__OBJECTIVE__: Begin with the first line of the material and copy each line word for word through the line that contains "house('small white kiosk"; the pictures are left out.

__DATA BLOCK__:

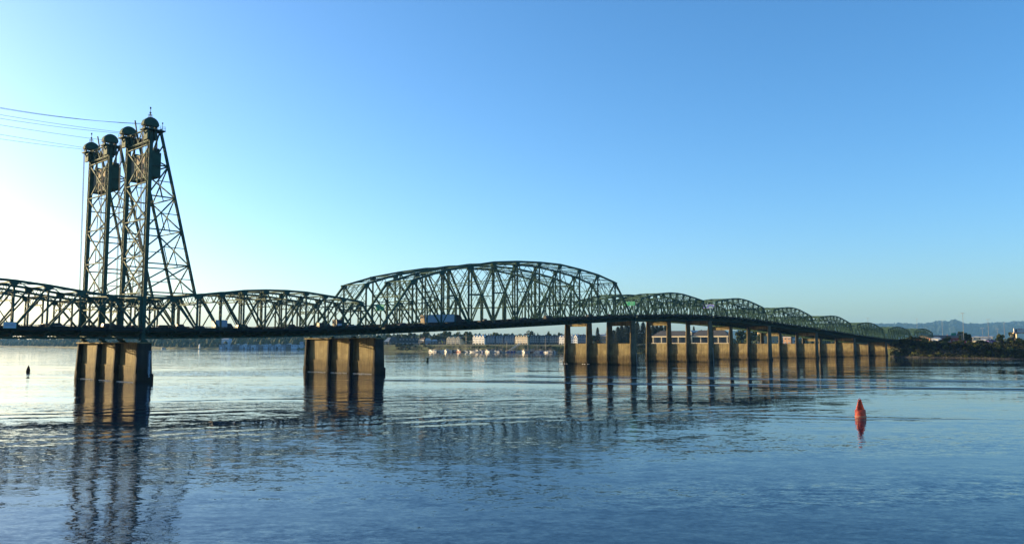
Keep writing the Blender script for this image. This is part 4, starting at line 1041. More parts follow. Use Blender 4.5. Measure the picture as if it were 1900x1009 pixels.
pavilion('dark hip-roofed pavilion with cream posts right of the first pavilion', 1288, 1345, 850, 25.0, 17.8)
house('long flat pale roof showing above the right pavilion', 1284, 1322, 612.8, 636, 905, 4, 'darkwall', 'roofpale', 14, .12, nwin=6, floors=2, hip=False, cat='hotel')
house('low building with long tan fascia behind the third and fourth piers', 1413, 1482, 611, 638, 842, 2, 'tanwall', 'roof', 14, .16, nwin=8, floors=2, hip=False, cat='hotel')
house('small peach house glimpsed right of the tan building', 1455, 1466, 619, 638, 800, -38, 'peach', 'roofbrown', 8, .3, nwin=2, floors=2)
house('small white kiosk glimpsed under the bridge beside the tan building', 1471, 1478, 625, 638, 800, -38, 'white', 'roofpale', 5, .2, nwin=1)

# ------------------------------------------------------------------ far floating homes and shore lights
def float_home(label, px0, px1, ytop, Y, wm_, k):
    g = at((px0 + px1) / 2, 645, Y); Wd = (px1 - px0) / F_PX * Y; H = at(px0, ytop, Y).z - .6
    r = thing('floating_home', label, 'floating home', (g.x, Y, 0), R(-5 + (k * 37 % 11)), 'row of floating homes on the far shore')
    m = MB(); m.box(-Wd / 2 - .5, Wd / 2 + .5, -1.5, 9, -.5, .6); m.build('float_deck', 'timber', r)
    m = MB(); m.box(-Wd / 2, Wd / 2, 0, 8, .6, .6 + H * .8); m.build('wall', wm_, r)
    m = MB(); m.prism([(-Wd / 2 - .3, .6 + H * .8), (Wd / 2 + .3, .6 + H * .8), (Wd * (.3 if k % 3 == 0 else 0), .6 + H)] , -.4, 8.4); m.build('roof', 'roofpale' if k % 2 else 'greywall', r)
    for x in (-Wd * .25, Wd * .25): window(r, x, -.04, .6 + H * .55, Wd * .2, H * .16)
    m = MB(); m.box(-Wd * .32, Wd * .1, -.06, .02, .7, .6 + H * .38); m.build('boat_door', 'greywall' if k % 2 else 'bluewhite', r)
edges = [406, 417, 426, 434, 443, 450, 458, 466, 475, 481, 488, 497, 502, 510, 521, 530, 540, 551, 562]
RD = ['leftmost', 'second', 'third', 'fourth', 'fifth', 'sixth', 'seventh', 'eighth', 'ninth', 'tenth', 'eleventh', 'twelfth', 'thirteenth', 'fourteenth', 'fifteenth', 'sixteenth', 'seventeenth', 'last']
wms = ['bluewall', 'bluewhite', 'bluewhite', 'greywall', 'bluewall', 'bluewhite']
for k in range(18):
    float_home(f'{RD[k]} blue-grey floating home from the left in the far row', edges[k], edges[k + 1] - .8, 637.2 + (k * 7 % 5) * .45 - (.6 if k > 11 else 0), 1500 + (k * 13 % 9), wms[(k * 5) % 6], k)
house('tall pale building standing in the trees above the far floating homes', 410, 425, 626.5, 640, 1620, -20, 'bluewhite', 'roofpale', 10, .15, nwin=4, floors=3, zb=5)
house('violet-roofed far house at the right end of the floating homes', 553, 566, 633.5, 641, 1560, -5, 'bluewhite', 'bluewall', 9, .4, nwin=3, zb=5)
g = at(370, 642, 1570)
r = thing('white_beacon', 'small white beacon tower among the dark far trees', 'beacon', (g.x, 1570, 1.2))
m = MB(); m.lathe([(1.6, 0), (1.1, 6.5)], 10); m.build('tower', 'white', r); m = MB(); m.lathe([(1.5, 6.5), (1.5, 6.9), (.9, 7.0), (.9, 8.2), (1.1, 8.3), (.1, 9.3)], 10); m.build('lantern', 'white', r)

# ------------------------------------------------------------------ marina
def hullmesh(L, B, D):
    m = MB(); st = []
    N = 8
    for i in range(N + 1):
        u = i / N; x = -L / 2 + L * u; w = B / 2 * (math.sin(math.pi * min(1, .38 + u * .62)) ** .7 if u > .3 else .93 + .07 * u / .3); w = max(w, .03); sh = D * (1 + .25 * u * u)
        st.append([(x, -w, sh), (x, -w * .8, 0.05), (x, 0, -.35 * (1 - u)), (x, w * .8, 0.05), (x, w, sh)])
    V = [p for s in st for p in s]; Fc = []
    for i in range(N):
        for k in range(4): Fc.append((i * 5 + k, i * 5 + k + 1, (i + 1) * 5 + k + 1, (i + 1) * 5 + k))
        Fc.append((i * 5 + 4, i * 5, (i + 1) * 5, (i + 1) * 5 + 4))
    Fc.append((0, 1, 2, 3, 4)); return m.add(V, Fc)
def motorboat(L, hm_, top):
    r = thing('motorboat', 'x', 'motorboat', group='boats moored in the marina'); hullmesh(L, L * .34, 1.15).build('hull', hm_, r)
    m = MB(); m.prism([(-L * .22, 1.1), (L * .24, 1.2), (L * .14, 2.0), (-L * .18, 2.15)], -L * .12, L * .12); c = m.build('cabin', 'hull', r)
    m = MB(); m.prism([(-L * .16, 1.55), (L * .19, 1.6), (L * .15, 1.95), (-L * .15, 1.98)], -L * .124, L * .124); m.build('cabin_window', 'glass', c)
    if top:
        m = MB(); m.prism([(-L * .4, 2.55), (L * .05, 2.7), (L * .02, 2.82), (-L * .38, 2.7)], -L * .13, L * .13)
        for x in (-.36, 0): m.beam((L * x, -L * .12, 1.1), (L * x, -L * .12, 2.6), .06, .06); m.beam((L * x, L * .12, 1.1), (L * x, L * .12, 2.6), .06, .06)
        m.build('canopy', top, r)
    m = MB(); m.box(-L / 2 - .5, -L / 2, -.25, .25, .1, 1.3); m.build('outboard', 'black', r)
    return r
def sailboat(L, H, hm_):
    r = thing('sailboat', 'x', 'sailboat', group='boats moored in the marina'); hullmesh(L, L * .3, 1.1).build('hull', hm_, r)
    m = MB(); m.prism([(-L * .1, 1.1), (L * .25, 1.2), (L * .2, 1.6), (-L * .1, 1.7)], -L * .1, L * .1); m.build('cabin', 'hull', r)
    m = MB(); m.beam((L * .08, 0, 1.1), (L * .08, 0, H), .24, .24); m.beam((L * .08, -1.0, H * .6), (L * .08, 1.0, H * .6), .1, .1); ms = m.build('mast', 'pole', r)
    m = MB(); m.beam((L * .06, 0, 2.4), (-L * .36, 0, 2.5), .38, .45); m.build('furled_sail', 'canvas' if hm_ != 'hullblue' else 'tancanvas', r)
    m = MB()
    for q in ((L * .48, 0, 1.3), (-L * .48, 0, 1.2), (L * .05, L * .14, 1.1), (L * .05, -L * .14, 1.1)): m.beam((L * .08, 0, H), q, .03, .03)
    m.build('stay', 'cable', ms)
    return r
BP = {('m', a, b): motorboat(8.6, a, b) for a, b in (('hull', None), ('hull', 'canvas'), ('hull', 'tancanvas'), ('hullblue', 'tancanvas'), ('hullred', 'hull'))}
USEDB = set()
BT = [(800, 'm', 'hull', None), (806, 'm', 'hull', 'tancanvas'), (815, 's', 'hull', 636), (821, 'm', 'hull', 'hull' and None), (828, 'm', 'hull', 'canvas'), (834, 'm', 'hull', None), (841, 's', 'hullred', 637.5), (847, 'm', 'hull', 'tancanvas'), (852, 'm', 'hullred', 'hull'),
      (864, 's', 'hull', 618.5), (873, 's', 'hull', 629.5), (879, 's', 'hull', 632), (886, 'm', 'hull', 'canvas'), (893, 'm', 'hullblue', 'tancanvas'), (899, 'm', 'hull', None), (905, 'm', 'hull', 'tancanvas'), (911, 'm', 'hull', None), (917, 'm', 'hull', 'canvas'), (922, 'm', 'hull', None),
      (928, 'm', 'hull', 'tancanvas'), (934, 's', 'hull', 628), (941, 's', 'hullblue', 632), (949, 'm', 'hullblue', 'tancanvas'), (959, 's', 'hull', 637), (965, 'm', 'hull', None), (972, 'm', 'hull', 'tancanvas'), (979, 's', 'hull', 640), (984, 'm', 'hullred', 'hull'), (990, 'm', 'hull', 'canvas'), (996, 's', 'hull', 639),
      (1001, 'm', 'hullblue', 'tancanvas'), (1006, 'm', 'hullblue', 'tancanvas'), (1013, 's', 'hull', 626.5), (1020, 'm', 'hull', 'tancanvas'), (1026, 'm', 'hull', None)]
CN = {'hull': 'white', 'hullblue': 'blue', 'hullred': 'maroon'}; TN = {None: 'open', 'canvas': 'blue-canopied', 'tancanvas': 'tan-canopied', 'hull': 'white-topped'}
def place_words(px):
    for lim, w in ((832, 'left end of the marina'), (860, 'below the pale yellow apartments'), (882, 'left of the white townhouses'), (902, 'below the bright white townhouses'), (920, 'below the left blue townhouses'), (938, 'below the middle blue townhouses'), (956, 'beside the gangway foot'), (982, 'below the cream townhouses'), (1003, 'below the left slate townhouses'), (2000, 'right end of the marina')):
        if px < lim: return w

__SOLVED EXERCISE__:
Keep writing the Blender script for this image. This is part 4, starting at line 1041. More parts follow. Use Blender 4.5. Measure the picture as if it were 1900x1009 pixels.
pavilion('dark hip-roofed pavilion with cream posts right of the first pavilion', 1288, 1345, 850, 25.0, 17.8)
house('long flat pale roof showing above the right pavilion', 1284, 1322, 612.8, 636, 905, 4, 'darkwall', 'roofpale', 14, .12, nwin=6, floors=2, hip=False, cat='hotel')
house('low building with long tan fascia behind the third and fourth piers', 1413, 1482, 611, 638, 842, 2, 'tanwall', 'roof', 14, .16, nwin=8, floors=2, hip=False, cat='hotel')
house('small peach house glimpsed right of the tan building', 1455, 1466, 619, 638, 800, -38, 'peach', 'roofbrown', 8, .3, nwin=2, floors=2)
house('small white kiosk glimpsed under the bridge beside the tan building', 1471, 1478, 625, 638, 800, -38, 'white', 'roofpale', 5, .2, nwin=1)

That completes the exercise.